Flipping through an old National Review (July 9, 1982, to be precise), I came upon this note to William F. Buckley from publisher William Rusher, relating a gathering of movement conservatives as discontented with Ronald Reagan’s foreign policy as their descendents are today with the prospect of Chuck Hagel in the Pentagon:

… how often do you see Richard Viguerie and Irving Kristol hobnobbing in a corner, or find Midge Decter, Paul Weyrich, and Allan Ryskind sharing a joke over their cocktails? [What on earth was that joke?--WFB] It isn’t so much that the conservative movement is divided as that its components are geographically dispersed: the Old Right mostly clustered around the flanks of Capitol Hill, the New Right scattered amid the sylvan splendors of Washington’s Virginia suburbs, and the neoconservatives ensconced comfortably in Manhattan, two hundred miles away to the north….

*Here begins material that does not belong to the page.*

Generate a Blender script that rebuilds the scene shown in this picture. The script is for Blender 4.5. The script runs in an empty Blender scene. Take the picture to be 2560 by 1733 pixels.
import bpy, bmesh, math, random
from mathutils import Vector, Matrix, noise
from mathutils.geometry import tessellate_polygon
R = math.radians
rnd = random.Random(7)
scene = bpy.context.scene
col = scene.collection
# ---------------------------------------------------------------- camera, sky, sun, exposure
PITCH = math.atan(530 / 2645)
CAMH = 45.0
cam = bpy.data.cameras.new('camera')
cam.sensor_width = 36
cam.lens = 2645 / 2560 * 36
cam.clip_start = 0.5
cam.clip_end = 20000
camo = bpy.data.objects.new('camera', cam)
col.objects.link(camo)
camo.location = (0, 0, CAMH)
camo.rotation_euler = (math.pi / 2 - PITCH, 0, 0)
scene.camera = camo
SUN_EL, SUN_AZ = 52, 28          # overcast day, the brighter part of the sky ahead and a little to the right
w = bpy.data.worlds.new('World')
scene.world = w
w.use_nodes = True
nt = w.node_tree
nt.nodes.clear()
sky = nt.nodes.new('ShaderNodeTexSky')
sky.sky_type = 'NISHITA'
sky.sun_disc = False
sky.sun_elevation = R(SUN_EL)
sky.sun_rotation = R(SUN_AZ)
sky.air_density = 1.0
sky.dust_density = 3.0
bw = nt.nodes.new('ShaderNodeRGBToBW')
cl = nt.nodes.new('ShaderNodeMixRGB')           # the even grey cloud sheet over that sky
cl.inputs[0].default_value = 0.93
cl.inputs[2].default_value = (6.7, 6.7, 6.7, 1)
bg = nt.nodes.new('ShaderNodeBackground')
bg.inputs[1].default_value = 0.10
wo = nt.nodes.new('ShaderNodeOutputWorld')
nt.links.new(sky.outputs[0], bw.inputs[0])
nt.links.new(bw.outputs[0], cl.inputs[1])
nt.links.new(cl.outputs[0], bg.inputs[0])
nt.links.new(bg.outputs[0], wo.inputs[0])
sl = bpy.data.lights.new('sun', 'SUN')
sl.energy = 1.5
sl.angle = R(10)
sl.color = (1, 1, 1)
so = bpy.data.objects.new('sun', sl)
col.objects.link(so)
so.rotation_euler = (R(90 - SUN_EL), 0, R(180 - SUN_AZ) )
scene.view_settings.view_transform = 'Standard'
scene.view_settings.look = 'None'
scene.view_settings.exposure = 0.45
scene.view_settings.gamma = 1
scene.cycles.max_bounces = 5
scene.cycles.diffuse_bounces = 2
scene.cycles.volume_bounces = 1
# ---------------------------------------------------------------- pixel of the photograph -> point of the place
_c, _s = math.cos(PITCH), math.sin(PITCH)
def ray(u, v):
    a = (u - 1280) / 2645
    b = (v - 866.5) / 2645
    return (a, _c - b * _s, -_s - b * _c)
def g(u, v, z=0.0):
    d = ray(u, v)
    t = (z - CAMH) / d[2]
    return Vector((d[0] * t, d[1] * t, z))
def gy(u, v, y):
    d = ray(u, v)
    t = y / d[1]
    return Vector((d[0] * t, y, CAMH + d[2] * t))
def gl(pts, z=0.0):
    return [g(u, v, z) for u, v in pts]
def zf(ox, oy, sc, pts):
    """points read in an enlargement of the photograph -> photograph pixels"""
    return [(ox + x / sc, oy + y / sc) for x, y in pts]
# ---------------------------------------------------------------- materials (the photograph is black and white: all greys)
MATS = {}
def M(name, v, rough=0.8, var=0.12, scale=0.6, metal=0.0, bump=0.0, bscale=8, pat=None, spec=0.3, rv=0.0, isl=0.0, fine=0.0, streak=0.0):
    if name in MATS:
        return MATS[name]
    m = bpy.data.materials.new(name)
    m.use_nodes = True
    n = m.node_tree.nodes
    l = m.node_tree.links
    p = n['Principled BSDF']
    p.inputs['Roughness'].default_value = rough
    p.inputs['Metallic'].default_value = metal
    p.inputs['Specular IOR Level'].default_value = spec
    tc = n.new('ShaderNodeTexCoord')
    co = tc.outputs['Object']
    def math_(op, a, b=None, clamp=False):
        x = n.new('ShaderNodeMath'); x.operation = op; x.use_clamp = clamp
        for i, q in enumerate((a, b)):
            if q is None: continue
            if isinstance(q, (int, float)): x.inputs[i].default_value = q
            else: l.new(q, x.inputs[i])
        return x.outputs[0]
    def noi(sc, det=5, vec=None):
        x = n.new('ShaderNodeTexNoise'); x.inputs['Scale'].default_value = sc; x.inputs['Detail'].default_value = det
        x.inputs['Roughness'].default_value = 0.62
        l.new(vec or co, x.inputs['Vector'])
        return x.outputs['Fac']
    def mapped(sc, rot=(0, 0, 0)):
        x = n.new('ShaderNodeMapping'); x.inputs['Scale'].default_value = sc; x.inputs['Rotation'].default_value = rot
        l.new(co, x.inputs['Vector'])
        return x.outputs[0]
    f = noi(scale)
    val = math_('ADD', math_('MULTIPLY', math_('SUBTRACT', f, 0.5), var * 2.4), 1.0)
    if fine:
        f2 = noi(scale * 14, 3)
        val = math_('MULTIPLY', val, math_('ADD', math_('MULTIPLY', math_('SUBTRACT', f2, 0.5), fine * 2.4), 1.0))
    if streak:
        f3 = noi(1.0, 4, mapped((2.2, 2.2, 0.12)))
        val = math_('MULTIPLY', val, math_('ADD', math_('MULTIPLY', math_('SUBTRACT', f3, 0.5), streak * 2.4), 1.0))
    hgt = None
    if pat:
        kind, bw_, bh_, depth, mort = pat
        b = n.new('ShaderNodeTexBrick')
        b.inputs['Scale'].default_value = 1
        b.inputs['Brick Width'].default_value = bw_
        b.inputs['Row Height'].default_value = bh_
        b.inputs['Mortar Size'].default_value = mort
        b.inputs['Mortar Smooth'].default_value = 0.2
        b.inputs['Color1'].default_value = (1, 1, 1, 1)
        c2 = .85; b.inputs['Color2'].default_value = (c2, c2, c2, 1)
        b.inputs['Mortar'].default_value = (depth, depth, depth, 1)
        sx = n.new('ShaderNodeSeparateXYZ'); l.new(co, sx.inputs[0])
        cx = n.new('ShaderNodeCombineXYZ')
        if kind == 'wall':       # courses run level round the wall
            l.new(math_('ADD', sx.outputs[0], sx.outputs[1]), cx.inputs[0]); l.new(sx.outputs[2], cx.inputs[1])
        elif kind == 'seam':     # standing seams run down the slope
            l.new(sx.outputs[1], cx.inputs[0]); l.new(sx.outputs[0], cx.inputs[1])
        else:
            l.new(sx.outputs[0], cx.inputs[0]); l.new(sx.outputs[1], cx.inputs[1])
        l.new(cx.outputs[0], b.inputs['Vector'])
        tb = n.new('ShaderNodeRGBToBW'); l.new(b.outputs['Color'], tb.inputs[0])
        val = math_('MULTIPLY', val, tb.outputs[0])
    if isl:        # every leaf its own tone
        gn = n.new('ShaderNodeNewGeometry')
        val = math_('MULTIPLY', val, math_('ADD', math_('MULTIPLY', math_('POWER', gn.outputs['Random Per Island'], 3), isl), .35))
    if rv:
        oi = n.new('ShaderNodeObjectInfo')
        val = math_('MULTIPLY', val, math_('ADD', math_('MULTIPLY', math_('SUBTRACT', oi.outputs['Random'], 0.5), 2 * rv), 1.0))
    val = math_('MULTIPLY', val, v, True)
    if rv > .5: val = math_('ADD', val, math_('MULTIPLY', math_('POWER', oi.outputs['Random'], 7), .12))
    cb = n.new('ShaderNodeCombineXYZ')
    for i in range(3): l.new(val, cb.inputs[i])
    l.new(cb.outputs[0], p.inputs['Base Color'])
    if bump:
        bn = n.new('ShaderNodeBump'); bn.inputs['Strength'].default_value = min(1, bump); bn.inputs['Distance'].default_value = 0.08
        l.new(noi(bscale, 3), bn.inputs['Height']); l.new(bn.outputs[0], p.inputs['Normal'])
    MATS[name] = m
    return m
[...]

Luckily, the culture-shock wasn’t as great as some pessimists had feared. The heavyweights of the New Right, it turned out, not only look but feel perfectly comfortable in neckties. The neoconservatives, mercifully, displayed none of that superciliousness that is supposed to be their hallmark. Even those of us on the Old Right agreed to set aside, for one evening only, our ongoing investigation into Who Promoted Peress.

The theme of the occasion emerged unbidden even before the entree arrived: a pervasive dissatisfaction with the direction and accomplishments of the Reagan Administration. Here, the various forces represented did differ: some of those present stressed Policy, while others tended to zero in on Personnel. Every now and then the two emphases merged in dissatisfaction with a single personality: e.g., Secretary Haig…

Along about dessert most of those present decided they had to Do Something to justify the occasion. A subcommittee of two therefore, comprising Midge Decter and Stan Evans, was appointed to draft a list of objections to the Reagan Administration’s foreign policy. Fifteen or twenty, it was suggested, would be enough.

That was a more innocent time, and Alexander Haig was nobody’s idea of charmer. But it’s worth remembering that what success Republican presidents met with during the Cold War had to be won in the face of opposition from the movement right. And the roots of right-wing folly in foreign policy run much deeper than the neocons or 9/11. There was an untested, confrontational ideology already entrenched in the movement when George W. Bush took office — an ideology that Reagan, no less than Bush’s father, rejected.